On the role of spatial dynamics and topology on network flows
Serdar Colak, Christian M. Schneider, Pu Wang, Marta C. Gonzalez

TL;DR
This paper investigates how spatial dynamics and network topology influence congestion in spatial networks, revealing that these factors significantly alter the critical loading rate and the nature of phase transitions to congestion.
Contribution
It introduces an analytical framework and demonstrates how spatial dynamics change congestion onset, with implications for real-world road networks like San Francisco.
Findings
Spatial dynamics lower the critical loading rate for congestion.
Transition to congestion shifts from continuous to discontinuous with spatial effects.

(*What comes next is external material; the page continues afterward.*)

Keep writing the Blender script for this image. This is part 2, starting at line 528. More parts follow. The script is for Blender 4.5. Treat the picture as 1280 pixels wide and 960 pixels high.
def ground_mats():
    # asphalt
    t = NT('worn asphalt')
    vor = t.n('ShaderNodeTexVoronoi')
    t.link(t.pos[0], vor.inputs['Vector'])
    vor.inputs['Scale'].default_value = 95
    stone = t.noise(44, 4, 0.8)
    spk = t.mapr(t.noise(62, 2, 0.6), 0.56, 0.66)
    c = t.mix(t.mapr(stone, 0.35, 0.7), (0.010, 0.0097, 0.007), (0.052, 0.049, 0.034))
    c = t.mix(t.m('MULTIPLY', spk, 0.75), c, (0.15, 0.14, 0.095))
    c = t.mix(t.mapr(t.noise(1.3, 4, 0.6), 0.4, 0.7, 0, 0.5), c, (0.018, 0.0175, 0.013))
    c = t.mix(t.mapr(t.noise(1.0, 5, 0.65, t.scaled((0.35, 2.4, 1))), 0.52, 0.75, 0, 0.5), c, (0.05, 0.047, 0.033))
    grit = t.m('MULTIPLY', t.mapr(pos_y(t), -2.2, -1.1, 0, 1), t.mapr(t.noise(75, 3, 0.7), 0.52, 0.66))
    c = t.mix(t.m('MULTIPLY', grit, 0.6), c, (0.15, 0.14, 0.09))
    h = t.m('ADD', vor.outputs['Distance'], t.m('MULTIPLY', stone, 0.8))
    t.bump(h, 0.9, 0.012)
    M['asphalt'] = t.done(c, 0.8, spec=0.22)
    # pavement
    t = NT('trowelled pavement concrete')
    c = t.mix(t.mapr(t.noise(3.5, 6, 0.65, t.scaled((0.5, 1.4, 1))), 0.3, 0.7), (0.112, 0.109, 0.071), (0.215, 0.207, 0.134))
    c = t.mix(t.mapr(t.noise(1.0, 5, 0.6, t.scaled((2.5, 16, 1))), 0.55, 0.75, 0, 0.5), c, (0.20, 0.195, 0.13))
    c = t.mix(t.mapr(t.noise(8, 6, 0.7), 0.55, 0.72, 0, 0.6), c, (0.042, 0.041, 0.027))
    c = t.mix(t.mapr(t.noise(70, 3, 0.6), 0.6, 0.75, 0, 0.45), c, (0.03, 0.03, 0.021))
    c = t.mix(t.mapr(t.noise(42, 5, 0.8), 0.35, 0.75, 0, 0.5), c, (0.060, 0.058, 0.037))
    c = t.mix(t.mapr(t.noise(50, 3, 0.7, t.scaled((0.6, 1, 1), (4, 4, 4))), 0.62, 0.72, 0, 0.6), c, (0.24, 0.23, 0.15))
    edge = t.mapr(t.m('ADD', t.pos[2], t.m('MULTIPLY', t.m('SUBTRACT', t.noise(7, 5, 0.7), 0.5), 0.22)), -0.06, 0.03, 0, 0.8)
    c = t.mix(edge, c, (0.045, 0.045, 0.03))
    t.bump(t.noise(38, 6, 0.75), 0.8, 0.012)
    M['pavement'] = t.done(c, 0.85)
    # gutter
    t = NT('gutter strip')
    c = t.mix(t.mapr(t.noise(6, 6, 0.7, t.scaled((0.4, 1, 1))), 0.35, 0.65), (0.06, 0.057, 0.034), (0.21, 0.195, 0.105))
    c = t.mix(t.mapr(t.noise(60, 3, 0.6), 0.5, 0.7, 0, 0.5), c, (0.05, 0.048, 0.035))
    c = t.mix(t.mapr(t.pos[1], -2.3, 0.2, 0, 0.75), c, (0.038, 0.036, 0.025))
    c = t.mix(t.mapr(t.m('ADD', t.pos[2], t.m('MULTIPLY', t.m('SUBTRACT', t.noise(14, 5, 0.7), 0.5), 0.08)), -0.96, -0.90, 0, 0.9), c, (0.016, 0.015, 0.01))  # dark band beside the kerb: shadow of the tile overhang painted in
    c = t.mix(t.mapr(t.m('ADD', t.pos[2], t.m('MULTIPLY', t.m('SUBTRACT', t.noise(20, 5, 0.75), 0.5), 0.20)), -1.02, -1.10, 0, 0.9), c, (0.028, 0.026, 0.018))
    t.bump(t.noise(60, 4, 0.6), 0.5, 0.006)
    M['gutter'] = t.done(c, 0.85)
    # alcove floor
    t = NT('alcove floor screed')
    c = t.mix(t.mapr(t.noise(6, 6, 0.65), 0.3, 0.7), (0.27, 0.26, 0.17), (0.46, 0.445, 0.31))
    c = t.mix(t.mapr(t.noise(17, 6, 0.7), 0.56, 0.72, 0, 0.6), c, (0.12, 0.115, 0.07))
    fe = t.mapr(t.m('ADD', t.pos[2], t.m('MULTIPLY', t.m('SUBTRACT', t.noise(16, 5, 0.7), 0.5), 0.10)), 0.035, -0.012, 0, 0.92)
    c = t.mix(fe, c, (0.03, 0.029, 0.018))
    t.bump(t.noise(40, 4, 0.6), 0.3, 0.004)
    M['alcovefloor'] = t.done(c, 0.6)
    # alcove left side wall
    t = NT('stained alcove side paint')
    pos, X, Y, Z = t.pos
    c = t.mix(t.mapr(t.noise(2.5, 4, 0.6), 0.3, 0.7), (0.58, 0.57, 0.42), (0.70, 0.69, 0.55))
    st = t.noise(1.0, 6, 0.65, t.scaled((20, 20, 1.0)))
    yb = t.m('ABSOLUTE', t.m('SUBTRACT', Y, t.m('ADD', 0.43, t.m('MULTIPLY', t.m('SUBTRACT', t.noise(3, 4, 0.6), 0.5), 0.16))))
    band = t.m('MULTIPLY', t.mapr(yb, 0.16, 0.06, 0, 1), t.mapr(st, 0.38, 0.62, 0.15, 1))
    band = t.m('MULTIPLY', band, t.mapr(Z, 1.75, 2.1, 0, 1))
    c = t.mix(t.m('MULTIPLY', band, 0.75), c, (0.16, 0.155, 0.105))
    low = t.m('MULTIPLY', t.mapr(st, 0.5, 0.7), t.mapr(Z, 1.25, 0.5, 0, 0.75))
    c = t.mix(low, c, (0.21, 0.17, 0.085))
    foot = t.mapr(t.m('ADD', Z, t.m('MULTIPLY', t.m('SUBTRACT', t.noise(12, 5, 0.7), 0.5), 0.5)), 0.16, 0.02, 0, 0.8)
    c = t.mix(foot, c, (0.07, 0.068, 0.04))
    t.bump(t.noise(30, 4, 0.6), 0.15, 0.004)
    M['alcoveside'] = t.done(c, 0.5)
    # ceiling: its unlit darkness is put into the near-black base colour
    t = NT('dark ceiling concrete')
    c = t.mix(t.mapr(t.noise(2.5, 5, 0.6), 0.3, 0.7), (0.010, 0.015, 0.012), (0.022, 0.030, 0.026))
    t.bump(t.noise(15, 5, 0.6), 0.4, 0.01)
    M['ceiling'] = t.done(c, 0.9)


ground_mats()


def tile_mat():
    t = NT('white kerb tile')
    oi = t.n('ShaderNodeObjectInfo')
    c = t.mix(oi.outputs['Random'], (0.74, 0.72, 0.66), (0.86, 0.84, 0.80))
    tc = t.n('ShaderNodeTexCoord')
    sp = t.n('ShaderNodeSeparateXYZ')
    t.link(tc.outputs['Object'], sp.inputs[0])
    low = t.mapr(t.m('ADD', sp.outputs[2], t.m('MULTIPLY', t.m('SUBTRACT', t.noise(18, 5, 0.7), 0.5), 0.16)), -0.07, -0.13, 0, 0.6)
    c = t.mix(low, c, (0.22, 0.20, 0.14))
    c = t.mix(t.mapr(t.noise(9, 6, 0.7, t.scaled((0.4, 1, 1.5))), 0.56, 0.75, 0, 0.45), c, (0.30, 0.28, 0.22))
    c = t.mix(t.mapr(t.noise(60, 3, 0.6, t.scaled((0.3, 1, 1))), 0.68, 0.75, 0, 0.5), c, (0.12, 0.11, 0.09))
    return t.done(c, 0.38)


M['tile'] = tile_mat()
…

Identifies roads that trigger congestion, differing from betweenness-based predictions.
Abstract
Particle flows in spatial networks are susceptible to congestion. In this paper, we analyze the phase transitions of these networks to a state of congested transport and the influence of both topology and spatial dynamics on its emergence. We systematically show that the value of the critical loading rate at which congestion emerges is affected by the addition of spatial dynamics, changing the nature of this transition from a continuous to a discontinuous one. Our numerical results are confirmed by introducing an analytical solvable framework. As a case of study, we explore the implications of our findings in the San Francisco road network where we can locate the roads that originate the congested phase. These roads are the spatially constrained, and not necessarily those with high betweenness as predicted by models without spatial dynamics.